GIR


 
   
Minutes

GGF5 (BOF), July 2002, Edinburgh, Scotland

Grid Information Retrieval Proposed WG
Tue, Jul 23, 2002: 6:00pm - 7:00pm
Description led by Kevin Gamiel (kgamiel at cnidr.org)
Location Harris 2 (40)

The BOF hosted 28 attendees.

Chair presented several slides on information retrieval (IR) background and proposed an evolutionary step towards a grid-based IR system. In summary, GridIR proposes to explode the traditional, monolithic indexer/search engine into it's constituent pieces, develop well-defined interfaces for each as OGSA grid services, and using a technology such as web services flow language (WSFL) tie the modular services together into highly customized IR systems (slides to be posted to www.gridir.org). The services could be tied together via a dynamic routing scheme based on logical service name, such that at runtime a directory service could provide a real-time mapping from logical service name to appropriate service instance. With each piece being well-defined and modular, the system promotes rapid experimentation and specialization, as a researcher might focus on a single problem such as merging results from several different searches without worrying about the complexities of other supporting services.

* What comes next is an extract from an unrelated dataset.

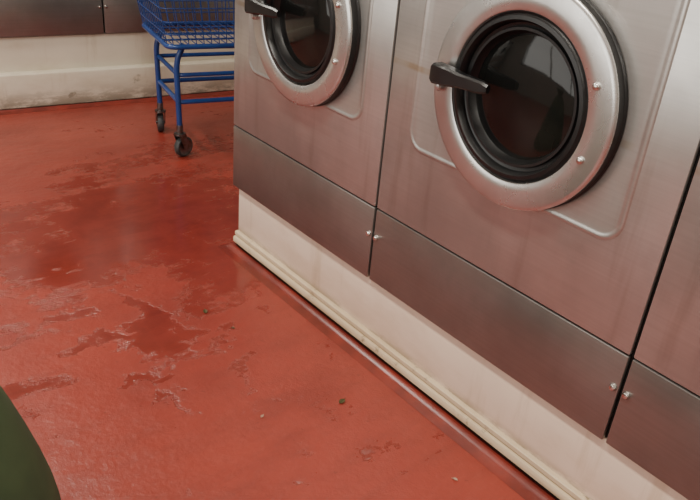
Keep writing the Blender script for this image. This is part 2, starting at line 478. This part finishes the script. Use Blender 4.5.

Is there overlap with Grid Information Services working group? Chair of that group in attendance and says no, there is no overlap. Grid Information Services is a service metadata system, a system that may indeed support GridIR as a vehicle for publishing the existence of GridIR services.

Any objections or problems with the charter? A proposal was raised to collapse the requirements and architecture docs into one, as the architecture doc would by definition include the requirements. Counter argument offered, that it may be useful to keep separate as a logical sequence of events, even if there was ultimately overlap. No real consensus either way, should have further discussions on mailing list.

What are systems we can look at/learn from? JXTA Search system and other peer to peer systems. An internal Oracle code to be released to Chair (and community?) for evaluation.

Will GridIR solve the merging results problem? No, but enables the possibility to focus on such problems. Because GridIR consists of modular, connectable services, one can focus on a specific service, like merging, without having to bother with any of the other services, something that to this point has been difficult to accomplish.

Will MCNC-CNIDR offer a prototype? Yes.

How will average user benefit? As far as use, a user wouldn't see much difference. That is, they would probably interact with the system through a web page with a query interface. However, GridIR should enable secure databases, more databases, and better quality databases because GridIR modularity promotes greater experimentation with new types of IR systems.

Chair requested as many IR systems as possible to help with interface development

Issue of compression raised, both for indexes and data transfer between nodes. Index compression considered out-of-scope and dependent on particular indexer implementation for a specific node instance, whereas compression of data transfer an important issue for further consideration.

Caching issue raised. Consider caching nodes that cache data, e.g. from distributed crawlers.

Should this be a working group or a research group? Discussion ensued on merits of both. Led to a consensus that we should definitely have a working group to perform the work as originally proposed, i.e. the OGSA-based IR system. There was also support for a separate research group to address the many valid, broad research questions related to IR on the grid, e.g. how to merge ranked results from various searches in a meaningful way. For example, one might devise a method of returning corpus information along with each result set to enable reasonable merging. Chair agreed to approach idea of a separate research group with Area directors.